Journal of Applied Mathematics (Jan 2014)

Fair Optimization and Networks: A Survey

  • Wlodzimierz Ogryczak,
  • Hanan Luss,
  • Michał Pióro,
  • Dritan Nace,
  • Artur Tomaszewski

DOI
https://doi.org/10.1155/2014/612018
Journal volume & issue
Vol. 2014

Abstract

Read online

Optimization models related to designing and operating complex systems are mainly focused on some efficiency metrics such as response time, queue length, throughput, and cost. However, in systems which serve many entities there is also a need for respecting fairness: each system entity ought to be provided with an adequate share of the system’s services. Still, due to system operations-dependant constraints, fair treatment of the entities does not directly imply that each of them is assigned equal amount of the services.
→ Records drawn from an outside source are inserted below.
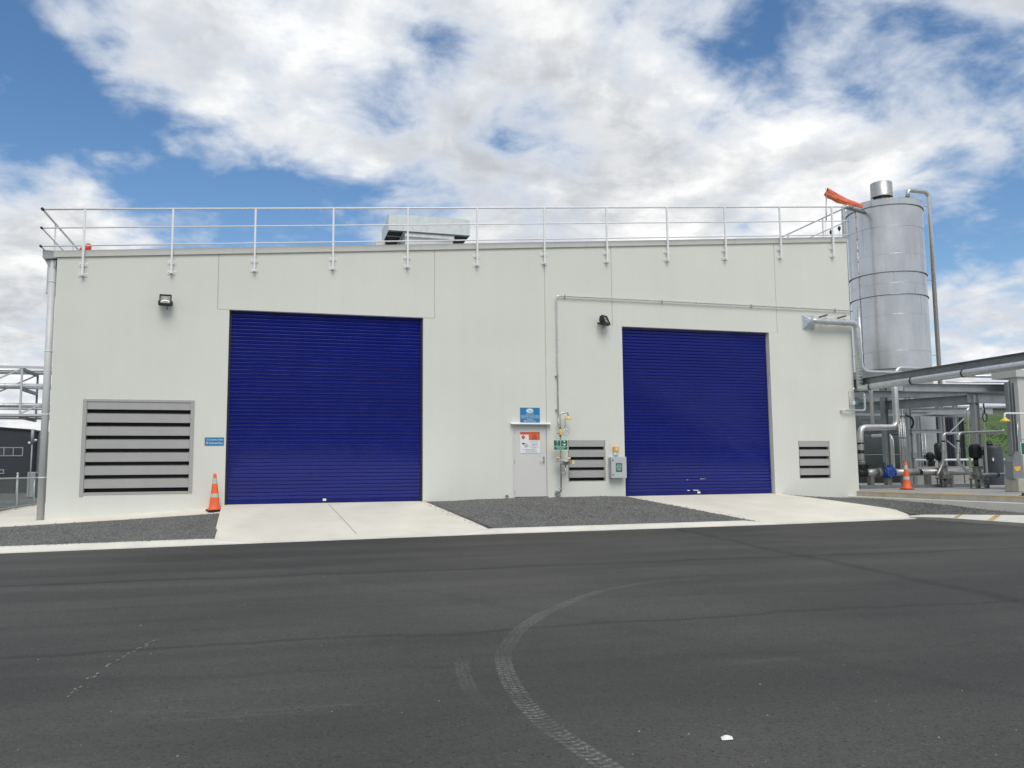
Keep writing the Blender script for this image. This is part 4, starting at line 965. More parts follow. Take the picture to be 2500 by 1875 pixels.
faint = mat('sign_faint', (.10, .27, .19), .4)
MB().prism([(lx - w * .07, yp - .0005, sz1 - h * .24), (lx + w * .07, yp - .0005, sz1 - h * .24), (lx + w * .035, yp - .0005, sz1 - h * .52), (lx - w * .035, yp - .0005, sz1 - h * .52)], (0, -.001, 0)).build('figure', faint, t)
MB().box(lx - w * .10, lx + w * .10, yp - .0015, yp - .0005, sz1 - h * .585, sz1 - h * .555).build('figure', M_mint, t)
oval(rx_, yp - .0005, sz1 - h * .15, w * .07, h * .05, M_swhite, t)
MB().prism([(rx_ - w * .05, yp - .0005, sz1 - h * .24), (rx_ + w * .05, yp - .0005, sz1 - h * .24), (rx_ + w * .05, yp - .0005, sz1 - h * .35), (rx_, yp - .0005, sz1 - h * .30), (rx_ - w * .05, yp - .0005, sz1 - h * .35)], (0, -.001, 0)).build('figure', faint, t)
MB().prism([(rx_ - w * .13, yp - .0005, sz1 - h * .385), (rx_ - w * .10, yp - .0005, sz1 - h * .36), (rx_ - w * .05, yp - .0005, sz1 - h * .41), (rx_ + w * .05, yp - .0005, sz1 - h * .41), (rx_ + w * .10, yp - .0005, sz1 - h * .36), (rx_ + w * .13, yp - .0005, sz1 - h * .385), (rx_ + w * .03, yp - .0005, sz1 - h * .53), (rx_, yp - .0005, sz1 - h * .585), (rx_ - w * .03, yp - .0005, sz1 - h * .53)], (0, -.001, 0)).build('figure', M_swhite, t)
text('EMERGENCY SHOWER', .045, (cx, yp - .001, sz0 + h * .255), M_mint, t, width=w * .66)
text('AND EYE WASH', .045, (cx, yp - .001, sz0 + h * .155), M_mint, t, width=w * .46)

# amber strobe beacon
a, b = aty(1497, 1090, -.06), aty(1510, 1102.8, -.06); c0 = (a + b) / 2
t = thing('strobe_beacon', (c0.x, 0, c0.z - .1), 'square amber strobe beacon on a white base above the grey cabinet', 'beacon')
MB().box(a.x, b.x, -.12, -.03, b.z, a.z).build('lens', M_beacon, t, bevel=.012)
MB().box(a.x + .05, b.x - .035, -.125, -.119, b.z + .03, a.z - .035).build('flash_tube', mat('flash', (.75, .62, .42), .3), t, bevel=.01)
MB().box(a.x + .018, b.x - .012, -.09, -.002, b.z - .10, b.z + .03).build('base', M_swhite, t, bevel=.012)
MB().lathe((c0.x + .03, -.09, b.z - .045), [(.022, 0), (.022, .012)], (0, -1, 0), 12).build('gland', M_side, t)
# cabinet
a, b = aty(1491.8, 1115.6, -.22), aty(1530.3, 1166.8, -.22); x0, x1, z1, z0 = a.x, b.x, a.z, b.z
t = thing('cabinet', ((x0 + x1) / 2, 0, z0), 'grey wall cabinet with green emergency label beside the right roller door', 'cabinet')
MB().box(x0, x1 - .03, -.19, -.002, z0 + .01, z1 - .01).build('body', mat('cabinet_side', (.40, .415, .42), .45), t)
MB().box(x0 - .0, x1, -.222, -.194, z0, z1).build('door', M_cab, t, bevel=.006)
for zz2 in (z1 - .10, z0 + .10): MB().lathe((x0 + .055, -.222, zz2), [(.02, 0), (.02, .01)], (0, -1, 0), 12).build('lock', M_black, t)
la, lb = aty(1503.6, 1130.8, -.224), aty(1519, 1152, -.224)
lbx = MB().box(la.x, lb.x, -.2245, -.2225, lb.z, la.z).build('green_label', M_sgreen, t, label='dark green label with pale lettering')
lw, lh = lb.x - la.x, la.z - lb.z; lc = (la.x + lb.x) / 2
for i, (tx, wd) in enumerate((('AMMONIA', .76), ('EMERGENCY', .9), ('RESPONSE', .78), ('CABINET', .66))):
    text(tx, .048, (lc, -.2255, la.z - lh * (.22 + .185 * i)), M_mint, lbx, width=lw * wd, bold=.001)
# capped stub by the door
c = aty(1237.5, 1213, -.06); t = thing('pipe_stub', (c.x, -.06, -.03), 'short capped grey pipe stub at the wall foot left of the door', 'pipe stub')
MB().tube([(c.x, -.06, -.06), (c.x, -.06, c.z + .05)], .028, 10).build('riser', M_steeld, t)
MB().lathe((c.x, -.06, c.z + .03), [(.036, -.02), (.036, .03)], n=10).build('cap', M_pump, t)
MB().tube([(c.x, -.06, c.z + .01), (c.x + .06, -.06, c.z + .01)], .015, 8).build('outlet', M_steeld, t)

# ventilation duct with hood at the right end of the wall
dt = thing('ventilation_duct', aty(2090, 930, -.15), 'galvanised spiral duct with square hood at the right end of the wall', 'duct')
a, b = aty(1959, 770, -.02), aty(1988.4, 805, -.02); hx0, hx1, hz1, hz0 = a.x, b.x, a.z, b.z
DR = .105; DYc = -.23
dz0 = aty(2030, 786, DYc).z; apx = aty(1984, 785, DYc)
cen = Vector(((hx0 + hx1) / 2 + .03, DYc + .03, (hz0 + hz1) / 2 + .02))
m = MB(); n = 16; base = []
corner = [(hx0, hz1), (hx1, hz1), (hx1, hz0), (hx0, hz0)]
for k in range(n):
    e_ = k * 4 / n; i = int(e_); f = e_ - i; p0, p1 = corner[i], corner[(i + 1) % 4]
    base.append(Vector((lerp(p0[0], p1[0], f), -.012, lerp(p0[1], p1[1], f))))
rim = [cen + Vector((-math.cos(2 * math.pi * k / n + math.pi / 4) * DR, 0, math.sin(2 * math.pi * k / n + math.pi / 4) * DR)) for k in range(n)]
m.sheet([base + [base[0]], rim + [rim[0]]], False).build('hood', mat('hood_zinc', (.52, .57, .60), .4, metal=.6, var=.1, vscale=6), dt)
MB().ring(hx0 - .02, hx1 + .02, hz0 - .02, hz1 + .02, .03, .03, .03, .03, -.012, -.002).build('hood_flange', M_galvflat, dt)
cx_ = XR + .115
zlow = 3.42
xe = aty(2092, 800, DYc).x
MB().tube([cen + Vector((0, .06, 0)), cen + Vector((.0, -.05, 0)), cen + Vector((.2, -.06, dz0 - cen.z)), Vector((xe, DYc, dz0)), Vector((xe, DYc, zlow))], DR, 20, bend=.22).build('spiral_pipe', M_galv, dt)
for k in range(18):
    z = lerp(dz0 - .35, zlow + .1, k / 17); MB().lathe((xe, DYc, z), [(DR + .001, -.006), (DR + .006, 0), (DR + .001, .006)], n=20, cap=False).build('seam', M_galvflat, dt)
for px in (2018, 2063):
    c = aty(px, 786, DYc)
    MB().lathe((c.x, DYc, dz0), [(DR + .002, -.015), (DR + .012, -.012), (DR + .012, .012), (DR + .002, .015)], (1, 0, 0), 20, cap=False).build('hanger_ring', M_steeld, dt)
    MB().bar((c.x - .10, -.004, dz0 + .19), (c.x - .10, -.42, dz0 + .19), .05, .05).build('hanger_arm', M_pump, dt)
    MB().tube([(c.x - .05, DYc, dz0 + .17), (c.x, DYc, dz0 + DR)], .006, 6).build('hanger_rod', M_steeld, dt)
# horizontal run towards the yard, hung below the rack beam
E2 = Vector((xe, -14, zlow))
MB().tube([(xe, DYc, zlow + .08), (xe, DYc, zlow), (xe + .02, -.9, zlow), (xe, -14, zlow)], DR, 20, bend=.12).build('spiral_pipe', M_galv, dt)
for k in range(60):
    y = -.7 - k * .115
    MB().lathe((xe, y, zlow), [(DR + .001, -.005), (DR + .005, 0), (DR + .001, .005)], (.05, 1, .08), 16, cap=False).build('seam', M_galvflat, dt)
for y in (-.75, -2.6, -4.6):
    MB().lathe((xe, y, zlow), [(DR + .002, -.02), (DR + .014, -.016), (DR + .014, .016), (DR + .002, .02)], (0, 1, 0), 20, cap=False).build('hanger_ring', M_black, dt)

# small pipework with a teal box at the wall corner
t = thing('corner_pipework', aty(2060, 1002, -.1), 'thin steel pipe loop with a teal box on the right wall corner', 'pipe')
a = aty(2058, 1001.5, -.12); b = aty(2112, 998, -.12); c = aty(2115, 960, -.12)
MB().tube([(a.x, 0, a.z - .02), (a.x, -.12, a.z), (b.x, -.12, a.z), (b.x, -.12, c.z), (b.x, .6, c.z)], .034, 12, bend=.1).build('pipe_run', M_lag, t)
d_ = aty(2089, 983, -.12); MB().box(d_.x - .05, d_.x + .06, -.17, -.06, d_.z - .07, d_.z + .06).build('control_box', M_teal, t, bevel=.006)
MB().box(d_.x - .11, d_.x - .05, -.16, -.05, d_.z - .07, d_.z + .05).build('junction', M_swhite, t)
MB().tube([(d_.x - .07, -.1, a.z), (d_.x - .07, -.1, aty(2082, 950, -.1).z), (d_.x + .03, -.1, aty(2086, 946, -.1).z)], .018, 8, bend=.05).build('riser', M_lag, t)
MB().tube([(d_.x - .16, -.03, a.z + .06), (d_.x - .16, -.03, aty(2078, 955, 0).z)], .012, 8).build('conduit', M_steeld, t)

# ================================================================== CONES
def cone(loc, lab):
    x, y, z = loc; t = thing('traffic_cone', loc, lab, 'traffic cone', 'orange traffic cones')
    s = .19
    MB().prism([(x - s, y - s + .05, z), (x - s + .05, y - s, z), (x + s - .05, y - s, z), (x + s, y - s + .05, z), (x + s, y + s - .05, z), (x + s - .05, y + s, z), (x - s + .05, y + s, z), (x - s, y + s - .05, z)], (0, 0, .022)).build('rubber_base', M_rubber, t)
    MB().prism([(x - s * .98, y - s * .98 + .05, z + .0225), (x - s * .98 + .05, y - s * .98, z + .0225), (x + s * .98 - .05, y - s * .98, z + .0225), (x + s * .98, y - s * .98 + .05, z + .0225), (x + s * .98, y + s * .98 - .05, z + .0225), (x + s * .98 - .05, y + s * .98, z + .0225), (x - s * .98 + .05, y + s * .98, z + .0225), (x - s * .98, y + s * .98 - .05, z + .0225)], (0, 0, .022)).build('base', M_orange, t, bevel=.006)
    H = .97
    def rr(h): return lerp(.145, .034, (h - .045) / (H - .045)) if h > .10 else lerp(.17, lerp(.145, .034, (.10 - .045) / (H - .045)), (h - .045) / .055)
    body = MB().lathe(loc, [(rr(h), h) for h in (.045, .06, .08, .10, .3, .6, .9, H - .01)] + [(.026, H)], n=28).build('body', M_orange, t)
    for h0, h1 in ((.345, .445), (.70, .845)):
        MB().lathe(loc, [(rr(h0) + .0015, h0), (rr(h1) + .0015, h1)], n=28, cap=False).build('reflective_band', M_refl, t)
    return t
cb = aty(523.5, 1238.5, -.30)
c1 = cone((cb.x, -.30, poly_y([(q.x, lerp(q.z, r_.z, .5)) for q, r_ in zip(wall_b, strip_f)], cb.x) + .004), 'orange traffic cone leaning by the left roller door')
c1.rotation_euler = (R(1.5), R(-1.0), R(20))
cb = atz(2214.5, 1195, 0)
c2 = copy_tree(c1, (cb.x, cb.y, .002), R(8)); c2.rotation_euler = (0, 0, R(8)); c2['label'] = 'orange traffic cone standing on the plant slab at the right'

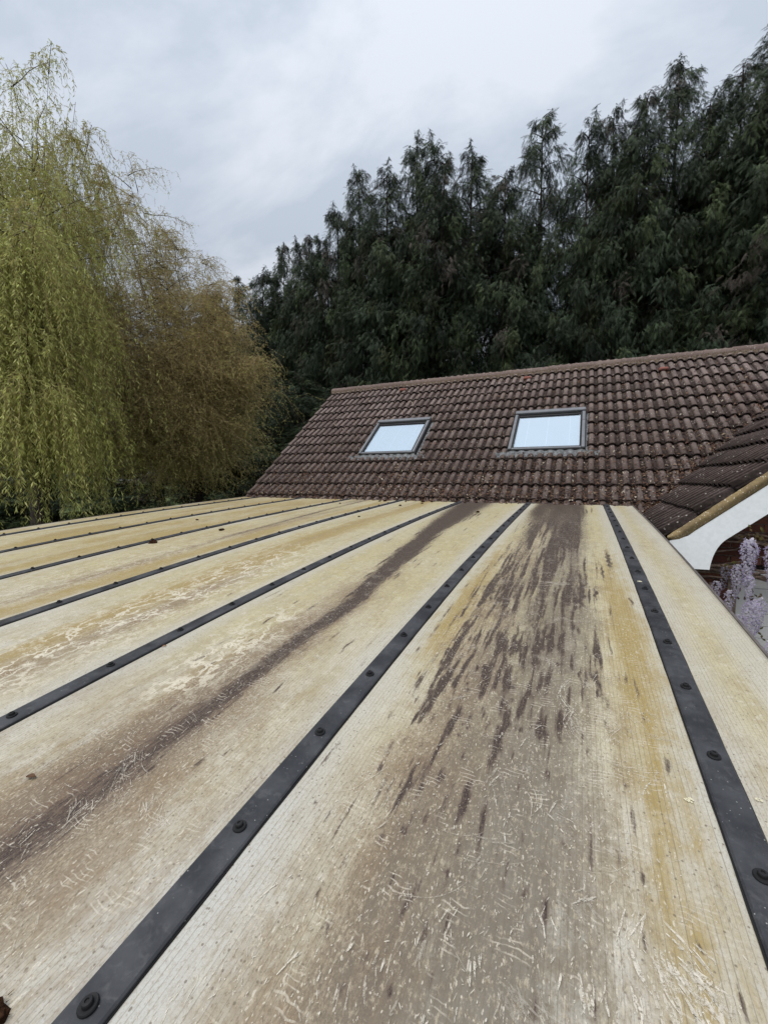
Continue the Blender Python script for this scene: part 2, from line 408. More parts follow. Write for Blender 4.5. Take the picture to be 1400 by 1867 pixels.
mainw = MB().box((-6.25, .12, GZ), (9.0, 6.6, -.10)); hpart('main_wall', mainw, flat_mat('wall_render', (.25, .16, .12), .9, .1, var=.2, nscale=20))
mb = MB()
sr = S_RIDGE; V = []
yr, zr = hp(0, sr).y, hp(0, sr).z
mb.add([(-6.36, *hp(0, S0+.03, -.03).yz), (9, *hp(0, S0+.03, -.03).yz), (9, yr, zr-.04), (-6.36, yr, zr-.04),
        (-6.36, *hp(0, S0+.03, -.09).yz), (9, *hp(0, S0+.03, -.09).yz), (9, yr, zr-.12), (-6.36, yr, zr-.12)],
       [(0, 1, 2, 3), (7, 6, 5, 4), (0, 4, 5, 1), (3, 7, 4, 0), (1, 5, 6, 2)])
mb.add([(-6.36, yr, zr-.04), (9, yr, zr-.04), (9, 2*yr+.2, -.12), (-6.36, 2*yr+.2, -.12)], [(0, 1, 2, 3)])
mb.add([(-6.26, .13, -.11), (-6.26, 2*yr-.13, -.11), (-6.26, yr, zr-.13)], [(0, 1, 2)])
main_roof = hpart('main_roof', mb, M_DECK)

# tile: two rolls, 300 x 400 mm, nose at v = 0
def roll(x, hgt=.044):                # height of the tile profile; x from the tile's left edge (repeats every 150 mm)
    u = (np.asarray(x, float)/.15) % 1.0; d = np.abs(u-.42)
    return np.where(d < .35, hgt*np.sqrt(np.maximum(0, 1-(d/.35)**2))**1.15, 0.0)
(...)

That leads to concepts of fair optimization expressed by the equitable models that represent inequality averse optimization rather than strict inequality minimization; a particular widely applied example of that concept is the so-called lexicographic maximin optimization (max-min fairness). The fair optimization methodology delivers a variety of techniques to generate fair and efficient solutions. This paper reviews fair optimization models and methods applied to systems that are based on some kind of network of connections and dependencies, especially, fair optimization methods for the location problems and for the resource allocation problems in communication networks.